The Value of Quiet Title Actions

By Andrew J Thompson

(For more information on this topic, contact the author at or by calling the Thompson Law Office at (877) 365-1776.)

Many homeowners have struggled with the large, national banks, trying to work out terms of a loan modification to save their home after they have fallen into default on a mortgage.  The process is laden with disruption and uncertainty as the banks fumble through mountains of paper, making a foregone underwriting decision on whether or not the homeowner qualifies for better terms and the opportunity to get out from under the problem.

The whole process, whether it is the loan modification consideration controlled by the bank, or foreclosure litigation within the court system, seems as if it is orchestrated from start to finish with the bank in charge of it all.   The courts often add reinforcement to this notion by deferring to the banks or their attorneys in how the proceedings in a foreclosure case unfold.

A “Quiet Title” action is one brought against all lienholders on the property in order to remove any liens that cannot be susbtantiated in a court of law, to address the order of priority of the liens that are valdily placed on the property, and to remedy any defects within a lien that is valid in and of itself, but where a mistake has been made in documentation or recording of the note.

Whenever there is a purchase money mortgage recorded against the property, any action to quiet title (other than foreclosure of the mortgage itself) can be very, very difficult.  The purchase money lender essentially has an extraordniary priority based on its consideration for lending the money that was used to buy the home.  This presents an interesting dilemma for homeowners when the bank’s actions have been so poorly managed, or even worse, and the homoewners have been left in a position rendering them unable to pay for the home they bought, because they unwittingly agreed to pay far more than its market value.  (This usally happens without a homeowner knowing, because of inflated appraisals, and other improper steps that the owner(s) could not have known about.)

When a homeonwer tries to take corrective action, the bank brings in an army of staff and of hired attorneys to defend its actions, however wrong they know they were.  And the basic defense, that most people accept is “you bought the house with this loan and agreed to pay it back, you either pay it back or lose the house”.
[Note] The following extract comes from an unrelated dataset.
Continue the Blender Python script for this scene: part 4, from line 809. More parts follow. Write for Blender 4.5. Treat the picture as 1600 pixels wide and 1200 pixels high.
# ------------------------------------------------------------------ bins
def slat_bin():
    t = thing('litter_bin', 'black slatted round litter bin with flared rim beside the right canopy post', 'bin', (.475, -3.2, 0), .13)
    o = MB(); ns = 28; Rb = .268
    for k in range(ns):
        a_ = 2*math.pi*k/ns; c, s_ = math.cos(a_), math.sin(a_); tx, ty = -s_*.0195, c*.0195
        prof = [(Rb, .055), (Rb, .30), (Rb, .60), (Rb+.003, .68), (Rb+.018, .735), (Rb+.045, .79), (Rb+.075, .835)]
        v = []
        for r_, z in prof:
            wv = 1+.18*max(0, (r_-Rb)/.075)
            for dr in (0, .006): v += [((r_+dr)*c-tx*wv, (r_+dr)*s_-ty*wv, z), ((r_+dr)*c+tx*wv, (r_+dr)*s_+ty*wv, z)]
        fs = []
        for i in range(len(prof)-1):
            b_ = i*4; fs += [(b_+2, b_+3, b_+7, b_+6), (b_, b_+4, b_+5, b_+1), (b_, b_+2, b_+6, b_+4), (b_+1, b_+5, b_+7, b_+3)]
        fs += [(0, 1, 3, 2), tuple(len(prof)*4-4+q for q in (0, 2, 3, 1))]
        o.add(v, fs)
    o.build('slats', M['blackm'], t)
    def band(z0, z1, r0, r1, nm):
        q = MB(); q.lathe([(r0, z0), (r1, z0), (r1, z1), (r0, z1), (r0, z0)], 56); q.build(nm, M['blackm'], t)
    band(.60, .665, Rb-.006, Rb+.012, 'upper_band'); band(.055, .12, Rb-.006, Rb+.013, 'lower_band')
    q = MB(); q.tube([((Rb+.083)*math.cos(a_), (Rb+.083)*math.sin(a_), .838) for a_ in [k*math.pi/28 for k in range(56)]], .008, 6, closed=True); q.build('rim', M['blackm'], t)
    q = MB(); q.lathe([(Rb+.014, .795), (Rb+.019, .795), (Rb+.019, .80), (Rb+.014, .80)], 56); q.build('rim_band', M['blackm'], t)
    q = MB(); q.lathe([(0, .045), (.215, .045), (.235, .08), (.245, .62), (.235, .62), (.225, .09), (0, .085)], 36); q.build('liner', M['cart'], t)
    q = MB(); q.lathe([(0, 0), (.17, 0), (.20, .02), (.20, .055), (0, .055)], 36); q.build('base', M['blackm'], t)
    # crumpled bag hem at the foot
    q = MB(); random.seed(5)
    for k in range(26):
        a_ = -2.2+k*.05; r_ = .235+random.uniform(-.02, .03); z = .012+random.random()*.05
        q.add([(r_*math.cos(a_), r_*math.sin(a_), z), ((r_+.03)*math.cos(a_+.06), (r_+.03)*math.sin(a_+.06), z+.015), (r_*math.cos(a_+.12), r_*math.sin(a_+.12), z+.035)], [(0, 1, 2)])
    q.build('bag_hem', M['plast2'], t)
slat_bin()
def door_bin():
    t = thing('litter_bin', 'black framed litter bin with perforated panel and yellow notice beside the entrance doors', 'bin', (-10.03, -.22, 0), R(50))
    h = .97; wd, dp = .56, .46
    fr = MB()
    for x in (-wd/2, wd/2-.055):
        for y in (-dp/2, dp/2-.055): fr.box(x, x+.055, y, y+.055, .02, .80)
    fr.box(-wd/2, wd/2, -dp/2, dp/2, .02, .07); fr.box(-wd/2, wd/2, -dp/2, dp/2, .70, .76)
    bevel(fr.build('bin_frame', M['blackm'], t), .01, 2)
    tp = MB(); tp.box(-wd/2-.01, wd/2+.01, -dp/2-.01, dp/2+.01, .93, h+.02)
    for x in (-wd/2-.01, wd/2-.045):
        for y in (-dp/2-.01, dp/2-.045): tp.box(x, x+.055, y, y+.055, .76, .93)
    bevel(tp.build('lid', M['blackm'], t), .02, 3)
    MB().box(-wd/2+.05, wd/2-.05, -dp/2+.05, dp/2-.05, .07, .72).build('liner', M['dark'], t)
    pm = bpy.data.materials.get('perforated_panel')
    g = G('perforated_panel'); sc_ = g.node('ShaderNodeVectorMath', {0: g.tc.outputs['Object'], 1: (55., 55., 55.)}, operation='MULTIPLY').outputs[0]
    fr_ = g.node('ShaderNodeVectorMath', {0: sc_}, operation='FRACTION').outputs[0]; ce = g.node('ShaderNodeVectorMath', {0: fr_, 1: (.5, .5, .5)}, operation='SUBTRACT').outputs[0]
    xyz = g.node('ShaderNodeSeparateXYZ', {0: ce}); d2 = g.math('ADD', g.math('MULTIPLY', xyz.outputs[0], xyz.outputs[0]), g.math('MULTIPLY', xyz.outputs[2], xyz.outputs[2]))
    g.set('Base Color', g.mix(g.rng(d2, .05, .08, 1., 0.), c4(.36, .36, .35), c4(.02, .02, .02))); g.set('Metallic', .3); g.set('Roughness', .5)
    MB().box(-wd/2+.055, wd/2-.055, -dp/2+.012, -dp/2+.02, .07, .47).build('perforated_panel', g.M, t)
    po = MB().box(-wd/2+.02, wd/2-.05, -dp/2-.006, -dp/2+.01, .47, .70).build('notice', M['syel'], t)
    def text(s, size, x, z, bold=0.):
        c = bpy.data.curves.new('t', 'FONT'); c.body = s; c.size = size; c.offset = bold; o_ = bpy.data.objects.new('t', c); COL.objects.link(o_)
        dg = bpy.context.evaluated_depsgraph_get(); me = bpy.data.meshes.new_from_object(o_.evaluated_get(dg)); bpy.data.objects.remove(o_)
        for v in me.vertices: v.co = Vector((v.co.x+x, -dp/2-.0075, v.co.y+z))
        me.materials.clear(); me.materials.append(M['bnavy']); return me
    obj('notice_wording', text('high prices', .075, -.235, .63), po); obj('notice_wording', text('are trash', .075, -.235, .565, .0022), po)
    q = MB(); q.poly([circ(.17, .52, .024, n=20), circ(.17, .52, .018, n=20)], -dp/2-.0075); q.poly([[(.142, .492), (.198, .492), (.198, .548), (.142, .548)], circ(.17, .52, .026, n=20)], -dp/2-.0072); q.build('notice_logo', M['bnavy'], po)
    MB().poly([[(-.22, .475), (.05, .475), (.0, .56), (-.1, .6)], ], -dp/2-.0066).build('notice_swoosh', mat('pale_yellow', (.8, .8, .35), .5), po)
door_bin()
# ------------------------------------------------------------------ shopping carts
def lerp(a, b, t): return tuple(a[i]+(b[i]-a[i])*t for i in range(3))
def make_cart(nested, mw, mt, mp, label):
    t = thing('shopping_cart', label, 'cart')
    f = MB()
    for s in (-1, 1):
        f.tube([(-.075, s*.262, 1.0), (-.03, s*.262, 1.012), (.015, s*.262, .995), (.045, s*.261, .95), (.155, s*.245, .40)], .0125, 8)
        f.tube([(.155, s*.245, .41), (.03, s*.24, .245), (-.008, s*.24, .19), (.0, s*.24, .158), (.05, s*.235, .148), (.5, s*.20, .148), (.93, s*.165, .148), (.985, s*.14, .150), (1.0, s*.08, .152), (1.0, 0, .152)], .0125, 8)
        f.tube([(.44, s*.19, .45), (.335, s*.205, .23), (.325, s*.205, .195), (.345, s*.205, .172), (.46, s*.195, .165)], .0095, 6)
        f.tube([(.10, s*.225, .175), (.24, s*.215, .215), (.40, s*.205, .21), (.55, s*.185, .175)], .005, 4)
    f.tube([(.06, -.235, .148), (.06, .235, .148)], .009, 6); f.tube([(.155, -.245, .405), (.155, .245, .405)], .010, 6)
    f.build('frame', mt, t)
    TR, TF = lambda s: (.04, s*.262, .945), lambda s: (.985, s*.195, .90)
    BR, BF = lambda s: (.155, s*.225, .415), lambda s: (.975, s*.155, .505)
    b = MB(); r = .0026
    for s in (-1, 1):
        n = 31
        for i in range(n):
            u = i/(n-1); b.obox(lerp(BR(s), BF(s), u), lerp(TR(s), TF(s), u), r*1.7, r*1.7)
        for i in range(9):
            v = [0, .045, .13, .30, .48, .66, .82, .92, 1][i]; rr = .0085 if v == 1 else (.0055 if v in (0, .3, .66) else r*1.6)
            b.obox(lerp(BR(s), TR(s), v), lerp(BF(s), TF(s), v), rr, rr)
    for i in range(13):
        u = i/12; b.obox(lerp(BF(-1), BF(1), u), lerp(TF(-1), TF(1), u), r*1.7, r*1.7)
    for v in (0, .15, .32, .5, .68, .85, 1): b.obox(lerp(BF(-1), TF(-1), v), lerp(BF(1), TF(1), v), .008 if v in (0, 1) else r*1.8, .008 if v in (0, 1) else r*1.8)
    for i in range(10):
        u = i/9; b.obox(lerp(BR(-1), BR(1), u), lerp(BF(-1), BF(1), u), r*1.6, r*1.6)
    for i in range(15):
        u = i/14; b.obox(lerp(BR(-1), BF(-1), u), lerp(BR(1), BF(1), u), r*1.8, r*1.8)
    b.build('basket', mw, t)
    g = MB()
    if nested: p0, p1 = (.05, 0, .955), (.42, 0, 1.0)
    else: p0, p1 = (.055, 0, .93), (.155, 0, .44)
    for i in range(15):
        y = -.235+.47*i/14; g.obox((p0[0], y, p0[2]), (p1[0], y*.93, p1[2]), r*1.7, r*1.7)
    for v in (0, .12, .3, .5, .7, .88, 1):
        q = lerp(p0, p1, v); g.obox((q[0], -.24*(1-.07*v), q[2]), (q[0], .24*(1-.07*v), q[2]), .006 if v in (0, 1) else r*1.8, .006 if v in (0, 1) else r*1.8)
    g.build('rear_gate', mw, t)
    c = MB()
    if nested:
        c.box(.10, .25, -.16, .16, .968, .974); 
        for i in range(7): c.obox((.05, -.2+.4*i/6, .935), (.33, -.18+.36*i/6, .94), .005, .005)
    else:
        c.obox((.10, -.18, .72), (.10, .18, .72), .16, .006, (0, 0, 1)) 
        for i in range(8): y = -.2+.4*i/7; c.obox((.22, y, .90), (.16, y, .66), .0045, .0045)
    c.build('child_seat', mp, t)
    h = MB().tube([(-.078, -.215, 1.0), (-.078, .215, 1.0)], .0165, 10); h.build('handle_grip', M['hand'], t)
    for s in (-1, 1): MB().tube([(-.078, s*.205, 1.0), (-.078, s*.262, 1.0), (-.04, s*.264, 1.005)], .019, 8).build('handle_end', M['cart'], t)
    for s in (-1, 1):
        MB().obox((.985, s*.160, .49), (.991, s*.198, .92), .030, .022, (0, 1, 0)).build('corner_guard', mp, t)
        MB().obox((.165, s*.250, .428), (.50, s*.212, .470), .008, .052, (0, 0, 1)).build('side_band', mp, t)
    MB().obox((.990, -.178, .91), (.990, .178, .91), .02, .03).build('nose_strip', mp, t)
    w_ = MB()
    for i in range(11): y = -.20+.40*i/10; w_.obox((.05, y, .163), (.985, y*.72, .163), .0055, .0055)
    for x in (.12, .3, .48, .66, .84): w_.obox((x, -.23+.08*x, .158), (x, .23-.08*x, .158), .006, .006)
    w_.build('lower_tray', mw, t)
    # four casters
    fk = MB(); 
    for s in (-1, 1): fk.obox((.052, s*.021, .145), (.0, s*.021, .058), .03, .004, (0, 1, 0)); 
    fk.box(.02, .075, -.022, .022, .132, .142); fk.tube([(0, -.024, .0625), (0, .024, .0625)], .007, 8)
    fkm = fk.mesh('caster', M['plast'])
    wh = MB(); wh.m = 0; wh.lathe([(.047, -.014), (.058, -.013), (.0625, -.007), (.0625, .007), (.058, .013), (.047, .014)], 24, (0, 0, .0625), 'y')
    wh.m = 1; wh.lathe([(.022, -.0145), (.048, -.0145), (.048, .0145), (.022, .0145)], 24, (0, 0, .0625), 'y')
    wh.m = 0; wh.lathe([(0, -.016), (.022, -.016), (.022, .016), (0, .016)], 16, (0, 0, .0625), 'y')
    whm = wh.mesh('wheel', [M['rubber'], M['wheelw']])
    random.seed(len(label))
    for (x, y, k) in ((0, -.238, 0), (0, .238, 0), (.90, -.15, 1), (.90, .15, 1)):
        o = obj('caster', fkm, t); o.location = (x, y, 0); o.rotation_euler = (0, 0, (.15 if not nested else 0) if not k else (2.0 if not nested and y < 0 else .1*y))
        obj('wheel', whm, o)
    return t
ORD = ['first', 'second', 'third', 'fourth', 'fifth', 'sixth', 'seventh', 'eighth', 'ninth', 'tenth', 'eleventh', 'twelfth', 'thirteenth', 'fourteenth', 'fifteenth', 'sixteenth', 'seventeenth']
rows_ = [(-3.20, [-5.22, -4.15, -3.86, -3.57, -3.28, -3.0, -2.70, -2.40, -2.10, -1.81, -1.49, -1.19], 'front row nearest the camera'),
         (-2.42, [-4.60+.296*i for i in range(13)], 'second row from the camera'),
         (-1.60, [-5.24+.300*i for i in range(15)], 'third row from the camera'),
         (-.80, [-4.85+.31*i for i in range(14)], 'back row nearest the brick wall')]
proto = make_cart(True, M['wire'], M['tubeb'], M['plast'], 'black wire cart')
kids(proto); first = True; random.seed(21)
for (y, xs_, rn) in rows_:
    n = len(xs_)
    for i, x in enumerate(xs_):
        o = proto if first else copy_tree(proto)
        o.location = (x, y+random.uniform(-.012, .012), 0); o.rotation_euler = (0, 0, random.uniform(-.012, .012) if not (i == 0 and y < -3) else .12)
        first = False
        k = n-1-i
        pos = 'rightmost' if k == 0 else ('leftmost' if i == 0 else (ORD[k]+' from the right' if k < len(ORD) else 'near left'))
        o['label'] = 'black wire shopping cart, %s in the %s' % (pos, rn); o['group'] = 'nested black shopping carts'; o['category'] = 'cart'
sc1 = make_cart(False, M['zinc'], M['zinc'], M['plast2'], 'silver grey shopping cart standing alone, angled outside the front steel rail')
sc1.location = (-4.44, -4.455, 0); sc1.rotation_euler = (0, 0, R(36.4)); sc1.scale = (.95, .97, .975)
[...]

But in recent years, the terms of loans have become so oppressive, even to well-educated buyers, that once they go into default, it is difficult or nearly impossible to cure the arrearage and get it back on track.

Quiet Title actions are then a necessary tool for consideration, even if they are extremely difficult to prosecute.  The threat or reality of a quiet title claim forces the bank to think through the possibility that their own lien could be shown to be defective and removed – and in many cases, rightly so!

Banks are guilty of many errors in the lending process.  Many of these errors are much more substantive than their armies of attorneys will allow.  What if a note is dated far differently from the mortgage securing the note?  What if the notary signatures are on different pages than the signatures of the borrower?  What if signatures are not witnessed or attested?  Are these things important?

Consider the closing process itself.  Do the appraisals fully substantiate the market value of the home?  Was the homeonwer apprised of his rights?  Did the closing agent have proper authority to carry out the transaction that was done?

There are many more possibilities.  When the banks have failed in their duties, they created an economic distortion that many homeowners could not bear.  They need ot be accountable for their own actions and to the parites they misled.  This is the value of a Quiet Title action.